The high-five: that expression of a victory beyond any words.

"I have succeeded in my efforts," says the gesture. "Let the thunderous clap of triumph inform the land of my deeds."

But the higher the thrill, the further the fall, and there are moments when we are denied our due.

Here are some of the worst moments when a man goes from feeling hung like a horse to left hanging like a horse thief.

A few months ago, the U.S. bombed the moon, just in case our celestial prisoner was getting any notions about who's boss. The guy in the black shirt must be important since he can't even stick around after blowing up the moon. Take a moment for the high-five!


In his defense, NASA contains more Trekkers per capita than even the Internet circa 1994, so he probably knew better than to get near a red shirt. And, yeah, the latter shrugs it off with a jovial recovery, but that casual recline says different. Black Shirt Guy has denied his cohort his well-earned thrill, looked right in his eyes and said, "I don't give two sticks of licorice for your lunar bomb, good sir." This was an egregious, conscious decision to deny someone a once-in-a-lifetime, wholly appropriate high-five. Shenanigans!

Speaking of guys who rule the world and drink high-end scotch, here are some dudes who attend a hockey game in sport jackets.


You can pass that one off as simply turning the wrong way. If leaving someone hanging were murder, this would be involuntary manslaughter, much like this "American Idol" clip. However, if you want to see the show break new and uncomfortable ground, watch Ryan Seacrest anti-reverse-double-backflip to leave himself hanging when he high-fives a blind man.


In a way, it's a mark of good character. Seacrest doesn't see a disability; all he sees is a person -- a person he has awkwardly dragged into his faux pas.

A converse of that is someone twisting in the wind with just cause. Watching this Tyra Banks clip with the sound off, you might think she's chumping that lady whose head and hand she passes over again and again and again and again. But watch the man behind her.


If you give people free money, they're gonna go crazy. But this is an extremely unwarranted high-five that still isn't excused. In the first place, her hands are full of bills, so you're celebrating before the job is done. Second, did you bomb the moon? No, you got free money, through neither luck nor achievement. Third, you're a man at the Tyra Banks show. You don't high-five anyone except the only other guy, and then only if it's one of the 33 percent of episodes about Ms. Banks' breasts.
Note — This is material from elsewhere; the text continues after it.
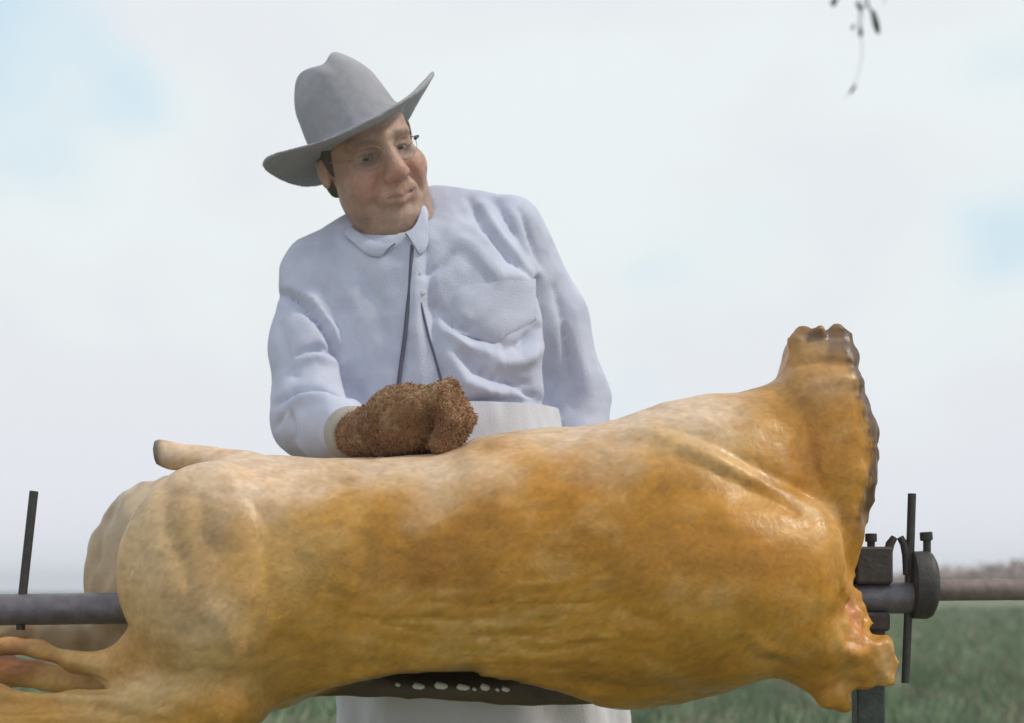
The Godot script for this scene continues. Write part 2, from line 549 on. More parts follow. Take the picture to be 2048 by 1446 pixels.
func make_roast() -> void:
	spots = [at(452, 1153) + Vector3(0, 0, 0.118), at(322, 1163) + Vector3(0, 0, -0.118), at(150, 960), at(262, 1270), at(500, 936), at(318, 905),
		at(1395, 1165) + Vector3(0, 0, 0.11), at(1560, 1130) + Vector3(0, 0, 0.10), at(1500, 1240) + Vector3(0, 0, 0.12), at(1722, 1318) + Vector3(0, 0, 0.08),
		at(1540, 1280) + Vector3(0, 0, 0.10), at(1634, 1366) + Vector3(0, 0, 0.09), at(1640, 1170) + Vector3(0, 0, 0.06), at(1692, 1240) + Vector3(0, 0, 0.05),
		at(1690, 1275) + Vector3(0, 0, 0.16), at(1712, 1296) + Vector3(0, 0, 0.15), at(930, 1308) + Vector3(0, 0, 0.02)]
	for q in [[1668, 1262, 0.07, 44], [1690, 1300, 0.075, 42], [1668, 1345, 0.08, 34], [1705, 1340, 0.075, 30], [1640, 1365, 0.085, 30], [1648, 1150, 0.09, 15], [1664, 1180, 0.088, 17], [1678, 1204, 0.08, 14], [1690, 1228, 0.075, 18], [1668, 1225, 0.10, 16], [1705, 1252, 0.07, 15], [1650, 1250, 0.12, 20], [1688, 1262, 0.10, 17], [1680, 1120, 0.05, 14], [1690, 1150, 0.04, 13], [1700, 1188, 0.05, 15], [1712, 1215, 0.05, 13], [1722, 1245, 0.06, 15], [1742, 1280, 0.09, 20], [1760, 1322, 0.08, 20], [1748, 1352, 0.09, 18], [1712, 1362, 0.10, 16], [1660, 1392, 0.09, 16], [1625, 1392, 0.10, 15], [1600, 672, 0.03, 17], [1630, 667, 0.05, 13], [1668, 664, 0.03, 17], [1692, 678, 0.02, 15], [1582, 690, 0.04, 16], [1650, 668, -0.02, 16]]: lumps.append([at(q[0], q[1]) + Vector3(0, 0, q[2]), q[3] * S])
	upper_leg = [[at(385, 1270) + Vector3(0, 0, 0.07), 92 * S], [at(240, 1335) + Vector3(0, 0, 0.05), 35 * S], [at(168, 1321) + Vector3(0, 0, 0.06), 19 * S], [at(92, 1294) + Vector3(0, 0, 0.06), 16 * S], [at(45, 1288) + Vector3(0, 0, 0.06), 15 * S], [at(-20, 1296) + Vector3(0, 0, 0.05), 20 * S]]
	lower_leg = [[at(460, 1390) + Vector3(0, 0, 0.10), 95 * S], [at(300, 1425) + Vector3(0, 0, 0.11), 66 * S], [at(180, 1418) + Vector3(0, 0, 0.10), 44 * S], [at(90, 1410) + Vector3(0, 0, 0.10), 30 * S], [at(30, 1398) + Vector3(0, 0, 0.10), 34 * S], [at(-50, 1420) + Vector3(0, 0, 0.10), 40 * S]]
	strings.append([at(-40, 1336) + Vector3(0, 0, 0.0), at(250, 1366) + Vector3(0, 0, 0.0), 30.0 * S])
	strings.append([at(300, 1296) + Vector3(0, 0, -0.10), at(-40, 1262) + Vector3(0, 0, -0.10), 30.0 * S])
	strings.append([at(250, 1440) + Vector3(0, 0, 0.14), at(-40, 1452) + Vector3(0, 0, 0.14), 34.0 * S])
	roast_folds = [
		fold([V(340, 960), V(300, 1060), V(285, 1170), V(300, 1260)], 30, 0.009),
		fold([V(372, 970), V(378, 1060), V(425, 1150), V(440, 1250)], 30, -0.007),
		fold([V(440, 1010), V(455, 1080), V(485, 1120)], 56, -0.013),
		fold([V(-40, 1392), V(120, 1394), V(260, 1404), V(390, 1430)], 10, -0.010),
		fold([V(60, 1352), V(170, 1352), V(290, 1376)], 12, -0.012),
		fold([V(60, 1378), V(160, 1382), V(300, 1398)], 9, 0.007),
		fold([V(20, 1425), V(160, 1432), V(300, 1446)], 9, -0.008),
		fold([V(40, 1290), V(150, 1318), V(250, 1336), V(330, 1366)], 8, 0.004),
		fold([V(540, 1010), V(570, 1060)], 46, -0.008),
		fold([V(400, 1190), V(470, 1230), V(520, 1330)], 40, 0.010),
		fold([V(560, 1090), V(575, 1180), V(530, 1300), V(480, 1400)], 30, -0.008),
		fold([V(250, 1340), V(340, 1385), V(430, 1420)], 14, -0.010),
		fold([V(1280, 885), V(1400, 930), V(1500, 985), V(1600, 1025), V(1655, 1085)], 15, 0.009),
		fold([V(1330, 870), V(1430, 915), V(1530, 965), V(1625, 1010)], 16, -0.005),
		fold([V(1330, 930), V(1450, 975), V(1560, 1035)], 12, -0.005),
		fold([V(1450, 1252), V(1490, 1290), V(1560, 1305)], 11, 0.007),
		fold([V(1440, 1275), V(1490, 1310), V(1560, 1325)], 11, -0.007),
		fold([V(1590, 800), V(1640, 772), V(1705, 776)], 13, 0.007),
		fold([V(1575, 740), V(1640, 735), V(1708, 745)], 14, -0.008),
		fold([V(1380, 830), V(1450, 840), V(1540, 850)], 30, -0.006),
		fold([V(1585, 830), V(1600, 930), V(1640, 1020)], 24, -0.006),
		fold([V(1660, 1010), V(1668, 1080), V(1660, 1150)], 10, -0.007),
		fold([V(1640, 1060), V(1652, 1120), V(1650, 1180)], 8, 0.005),
		fold([V(650, 1385), V(760, 1340), V(860, 1330), V(980, 1335), V(1100, 1365)], 10, 0.005),
		fold([V(1130, 1350), V(1250, 1370), V(1380, 1360)], 16, -0.006),
		fold([V(740, 1040), V(760, 1120), V(720, 1220), V(700, 1320)], 40, -0.008),
		fold([V(1100, 1200), V(1230, 1220), V(1350, 1270)], 18, -0.005),
		fold([V(1180, 900), V(1300, 960), V(1420, 1060)], 40, 0.006),
	]
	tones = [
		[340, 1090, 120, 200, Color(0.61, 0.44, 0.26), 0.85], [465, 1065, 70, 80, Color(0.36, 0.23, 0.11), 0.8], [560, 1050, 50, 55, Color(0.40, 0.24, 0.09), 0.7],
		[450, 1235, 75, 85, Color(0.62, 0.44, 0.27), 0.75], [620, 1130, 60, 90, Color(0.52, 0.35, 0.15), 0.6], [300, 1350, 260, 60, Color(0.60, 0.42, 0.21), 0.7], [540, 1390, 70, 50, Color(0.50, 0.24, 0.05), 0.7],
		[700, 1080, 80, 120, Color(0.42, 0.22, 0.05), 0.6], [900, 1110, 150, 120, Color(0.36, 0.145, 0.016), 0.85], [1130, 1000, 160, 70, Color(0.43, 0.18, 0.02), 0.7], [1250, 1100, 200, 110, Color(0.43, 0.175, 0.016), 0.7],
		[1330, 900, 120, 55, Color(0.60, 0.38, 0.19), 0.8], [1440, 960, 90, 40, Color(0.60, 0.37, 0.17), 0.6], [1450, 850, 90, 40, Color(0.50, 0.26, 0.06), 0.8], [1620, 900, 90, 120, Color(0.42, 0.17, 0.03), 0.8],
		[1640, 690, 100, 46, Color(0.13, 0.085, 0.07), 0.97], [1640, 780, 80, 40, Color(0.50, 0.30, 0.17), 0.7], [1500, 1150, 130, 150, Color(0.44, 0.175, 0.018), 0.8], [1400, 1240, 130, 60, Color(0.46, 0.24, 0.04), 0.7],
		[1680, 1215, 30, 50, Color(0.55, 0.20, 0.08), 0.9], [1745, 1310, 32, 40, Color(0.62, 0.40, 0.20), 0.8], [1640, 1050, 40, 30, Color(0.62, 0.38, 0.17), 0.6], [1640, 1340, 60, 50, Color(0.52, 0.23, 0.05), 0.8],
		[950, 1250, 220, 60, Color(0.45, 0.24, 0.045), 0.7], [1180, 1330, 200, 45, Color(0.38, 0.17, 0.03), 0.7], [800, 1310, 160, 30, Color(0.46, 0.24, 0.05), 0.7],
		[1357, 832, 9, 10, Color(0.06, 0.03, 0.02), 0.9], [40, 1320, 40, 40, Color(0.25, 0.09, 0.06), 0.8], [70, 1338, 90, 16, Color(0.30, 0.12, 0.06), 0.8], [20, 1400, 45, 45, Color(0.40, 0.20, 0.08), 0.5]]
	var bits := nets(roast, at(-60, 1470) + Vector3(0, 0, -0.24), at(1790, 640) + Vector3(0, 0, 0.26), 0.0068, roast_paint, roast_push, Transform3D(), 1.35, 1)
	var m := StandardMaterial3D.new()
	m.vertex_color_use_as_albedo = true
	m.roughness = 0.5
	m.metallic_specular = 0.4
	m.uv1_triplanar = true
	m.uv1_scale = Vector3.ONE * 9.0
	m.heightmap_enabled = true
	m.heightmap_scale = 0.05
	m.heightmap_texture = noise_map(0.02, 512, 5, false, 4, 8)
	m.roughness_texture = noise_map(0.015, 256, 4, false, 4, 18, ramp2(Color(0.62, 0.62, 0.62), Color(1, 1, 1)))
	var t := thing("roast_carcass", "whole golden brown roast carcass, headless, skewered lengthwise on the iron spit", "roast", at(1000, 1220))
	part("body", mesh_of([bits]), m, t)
	var bone := mat(Color(0.78, 0.73, 0.66), 0.45)
	for q in [[792, 1374, 5, 4], [834, 1377, 12, 7], [880, 1376, 13, 8], [925, 1379, 13, 7], [948, 1383, 4, 4], [970, 1379, 9, 8], [995, 1384, 4, 4], [1012, 1383, 8, 6]]:
		var c := at(q[0], q[1]) + Vector3(0, 0, -0.05)
		var e := Vector3(q[2] * S, 0, 0)
		part("rib_tip", tube([c - e, c - e * 0.7 + Vector3(0, 0.002, 0.002), c + e * 0.4, c + e], [q[3] * S * 0.4, q[3] * S, q[3] * S * 0.9, q[3] * S * 0.4], 10), bone, t)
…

Perhaps the most painful example on this list is where the shame falls not on the man, but all the men around him. Badgers QB Scott Tolzien can't find anyone to high-five him after a touchdown.


What? A touchdown is exactly why the high-five was invented. Scoring one is considered the greatest moment in a two-year radius of a man's existence, unless he scored a better touchdown or his wife had twins. It is the single time it's permissible to pat another man on the butt, hoist him by the waist and carry him more than five yards.

Worse, that's the quarterback, for crying out loud. Imagine if at the end of "Lethal Weapon 3," everyone had jostled Mel Gibson out of the family photograph. Sure, we would have gotten a hilariously drunken screed as an alternate ending, but something would have been lost. That something is called due respect to the guy spearheading the battle.